UM Panel Examines Record Cuban Migration Amid Shifting Federal Policy
'I don't want to be the last person in Cuba': a UM panel heard how 850,000 Cubans have arrived in the U.S. and why federal policy left them in legal limbo.

Roughly 850,000 Cubans have arrived in the United States during the current migration wave, a figure that surpasses every prior mass movement from the island, including the Mariel boatlift. That number framed the opening of a public panel held April 2 at the University of Miami's Roberto C. Goizueta Pavilion, where immigration attorneys, journalists, and scholars gathered to assess what it means, legally, politically, and humanly, for a community still processing the scale of what has happened.
The event, organized by UM's Cuban Heritage Collection under the title "Unsettled Futures: Recent Cuban Migrants, Federal Immigration Policy, and the Cuban-American Debate," drew roughly 50 attendees to the Otto G. Richter Library. Moderator Michael Bustamante, associate professor and chair of Cuba and Cuban-America studies at UM, set the terms early: this migration is historically singular, and U.S. policy has not kept pace with it.

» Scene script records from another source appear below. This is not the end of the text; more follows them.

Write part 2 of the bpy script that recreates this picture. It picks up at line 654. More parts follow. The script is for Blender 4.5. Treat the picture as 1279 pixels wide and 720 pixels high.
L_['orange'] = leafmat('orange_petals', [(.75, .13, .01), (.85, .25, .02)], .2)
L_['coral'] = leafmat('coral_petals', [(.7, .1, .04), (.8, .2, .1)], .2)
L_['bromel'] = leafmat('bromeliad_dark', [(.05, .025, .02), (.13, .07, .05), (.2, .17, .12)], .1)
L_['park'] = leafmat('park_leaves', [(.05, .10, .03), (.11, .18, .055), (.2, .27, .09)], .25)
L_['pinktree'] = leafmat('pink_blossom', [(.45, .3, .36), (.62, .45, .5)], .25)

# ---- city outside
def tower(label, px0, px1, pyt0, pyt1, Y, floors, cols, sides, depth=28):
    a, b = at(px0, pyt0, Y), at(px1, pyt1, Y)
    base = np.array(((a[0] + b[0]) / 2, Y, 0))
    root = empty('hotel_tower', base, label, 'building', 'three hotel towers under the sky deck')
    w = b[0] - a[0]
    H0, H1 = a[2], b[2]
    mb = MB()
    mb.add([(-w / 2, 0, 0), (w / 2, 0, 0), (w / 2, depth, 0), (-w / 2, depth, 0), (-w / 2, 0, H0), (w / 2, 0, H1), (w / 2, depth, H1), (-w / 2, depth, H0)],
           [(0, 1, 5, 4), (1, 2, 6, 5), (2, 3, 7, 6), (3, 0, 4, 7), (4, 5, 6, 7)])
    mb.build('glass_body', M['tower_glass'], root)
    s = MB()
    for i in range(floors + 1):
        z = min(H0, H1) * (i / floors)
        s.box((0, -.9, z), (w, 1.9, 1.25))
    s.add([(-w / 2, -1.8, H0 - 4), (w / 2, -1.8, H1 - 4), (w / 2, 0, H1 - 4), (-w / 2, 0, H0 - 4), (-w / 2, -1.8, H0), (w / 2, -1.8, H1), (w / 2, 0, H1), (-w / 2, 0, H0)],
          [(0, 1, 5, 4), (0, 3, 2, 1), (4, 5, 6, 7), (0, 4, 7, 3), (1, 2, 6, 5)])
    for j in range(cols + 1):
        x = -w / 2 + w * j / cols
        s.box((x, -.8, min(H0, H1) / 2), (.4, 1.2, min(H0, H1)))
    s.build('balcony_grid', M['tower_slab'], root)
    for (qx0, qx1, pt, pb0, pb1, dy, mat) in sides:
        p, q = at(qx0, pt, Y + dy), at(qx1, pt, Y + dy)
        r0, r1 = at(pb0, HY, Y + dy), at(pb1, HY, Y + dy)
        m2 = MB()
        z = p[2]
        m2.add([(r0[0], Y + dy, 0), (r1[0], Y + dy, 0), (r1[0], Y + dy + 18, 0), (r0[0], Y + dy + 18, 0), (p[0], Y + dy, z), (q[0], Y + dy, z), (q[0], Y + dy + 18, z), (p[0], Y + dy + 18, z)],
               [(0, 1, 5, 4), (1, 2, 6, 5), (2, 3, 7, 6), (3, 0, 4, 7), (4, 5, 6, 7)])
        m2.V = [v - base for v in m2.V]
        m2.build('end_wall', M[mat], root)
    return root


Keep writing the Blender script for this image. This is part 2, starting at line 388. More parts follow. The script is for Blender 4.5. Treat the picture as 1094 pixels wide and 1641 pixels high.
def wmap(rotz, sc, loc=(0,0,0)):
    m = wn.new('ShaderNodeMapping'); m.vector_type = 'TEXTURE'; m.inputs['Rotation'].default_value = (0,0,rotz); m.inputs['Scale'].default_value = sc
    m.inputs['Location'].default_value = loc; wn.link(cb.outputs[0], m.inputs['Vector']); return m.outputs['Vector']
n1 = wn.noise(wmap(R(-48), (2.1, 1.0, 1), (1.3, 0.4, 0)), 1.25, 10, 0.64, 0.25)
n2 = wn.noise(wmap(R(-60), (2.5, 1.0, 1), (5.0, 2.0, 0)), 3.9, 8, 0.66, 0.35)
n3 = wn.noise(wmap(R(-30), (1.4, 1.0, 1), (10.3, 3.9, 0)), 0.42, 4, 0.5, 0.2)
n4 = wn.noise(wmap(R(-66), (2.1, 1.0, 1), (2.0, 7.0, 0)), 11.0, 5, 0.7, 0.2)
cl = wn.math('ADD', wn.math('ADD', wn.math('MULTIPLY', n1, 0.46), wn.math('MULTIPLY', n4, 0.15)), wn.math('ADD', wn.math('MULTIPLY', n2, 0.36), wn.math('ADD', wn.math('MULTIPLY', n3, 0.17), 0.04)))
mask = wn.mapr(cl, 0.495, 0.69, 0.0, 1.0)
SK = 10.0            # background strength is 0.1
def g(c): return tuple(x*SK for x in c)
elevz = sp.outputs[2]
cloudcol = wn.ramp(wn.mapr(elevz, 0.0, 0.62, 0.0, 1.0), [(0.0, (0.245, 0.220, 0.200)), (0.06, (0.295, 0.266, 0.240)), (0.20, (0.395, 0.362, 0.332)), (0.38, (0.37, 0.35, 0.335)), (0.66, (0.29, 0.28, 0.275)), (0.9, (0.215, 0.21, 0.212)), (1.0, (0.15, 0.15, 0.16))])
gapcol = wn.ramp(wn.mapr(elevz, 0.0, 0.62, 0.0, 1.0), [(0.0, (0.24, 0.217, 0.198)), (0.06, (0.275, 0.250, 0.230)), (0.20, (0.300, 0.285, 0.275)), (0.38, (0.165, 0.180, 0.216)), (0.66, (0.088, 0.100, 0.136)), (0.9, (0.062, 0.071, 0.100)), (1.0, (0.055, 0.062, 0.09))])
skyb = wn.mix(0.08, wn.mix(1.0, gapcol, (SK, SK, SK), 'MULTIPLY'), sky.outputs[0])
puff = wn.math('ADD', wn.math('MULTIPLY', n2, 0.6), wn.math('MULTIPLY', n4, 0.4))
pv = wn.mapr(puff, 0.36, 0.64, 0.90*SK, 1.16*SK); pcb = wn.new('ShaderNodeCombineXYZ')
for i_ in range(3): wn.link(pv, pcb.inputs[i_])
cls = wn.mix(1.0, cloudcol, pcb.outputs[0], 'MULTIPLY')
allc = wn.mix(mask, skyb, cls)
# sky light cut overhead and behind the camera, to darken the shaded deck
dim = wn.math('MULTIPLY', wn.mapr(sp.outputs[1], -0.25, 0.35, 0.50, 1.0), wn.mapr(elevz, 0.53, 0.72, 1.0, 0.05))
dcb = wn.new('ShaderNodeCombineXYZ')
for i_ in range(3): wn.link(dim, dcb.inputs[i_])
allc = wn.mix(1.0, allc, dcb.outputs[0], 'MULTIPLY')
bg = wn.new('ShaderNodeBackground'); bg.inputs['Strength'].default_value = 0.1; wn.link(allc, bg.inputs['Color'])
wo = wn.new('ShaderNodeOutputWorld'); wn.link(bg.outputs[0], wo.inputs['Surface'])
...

Journalist Carla Gloria Colomé Santiago, speaking from her reporting trips inside Cuba, described a psychological climate unlike anything in recent memory. "What I saw was a kind of abyss," she told the panel. "It became contagious — the idea that 'I don't want to be the last person in Cuba.'" That mood, she said, captured a collective despair and emptiness driving emigration decisions at every level of Cuban society.
Independent demographic estimates reviewed at the panel suggest Cuba may have shed as much as 18% of its population in recent years, placing the island's current count near an estimated 8 million people. Panelists noted that the composition of the wave has also shifted: migrations are increasingly family- and woman-led, and a significant share of arrivals entered the U.S. through legal third-country routes rather than the clandestine sea crossings associated with earlier waves.

Immigration attorney Wilfredo Allen and advocate Thomas Kennedy joined Colomé Santiago in mapping the legal fallout. The central finding was blunt: the era of Cuban "exceptionalism" in U.S. immigration law is functionally over. The preferential pathways that once distinguished Cuban migrants from others seeking entry have been curtailed, leaving hundreds of thousands of recently arrived Cubans navigating a legal landscape with fewer protections and less certainty than those who came before them. The consequences extend to family reunification, long-term residency status, and access to legal relief.
The panel also traced the political fault lines the migration has exposed within Miami's Cuban-American community. Views range from calls for humanitarian relief for those already here to demands for harder-line U.S. measures against the Cuban government, a tension that reflects how deeply migration policy and foreign policy are intertwined for this diaspora. Every decision Washington makes about parole, deportation, or asylum status carries immediate weight in enclaves like Miami, where newly arrived Cubans are reshaping housing markets, labor pools, and political organizing.
The families arriving now are not waiting for policy to catch up with them.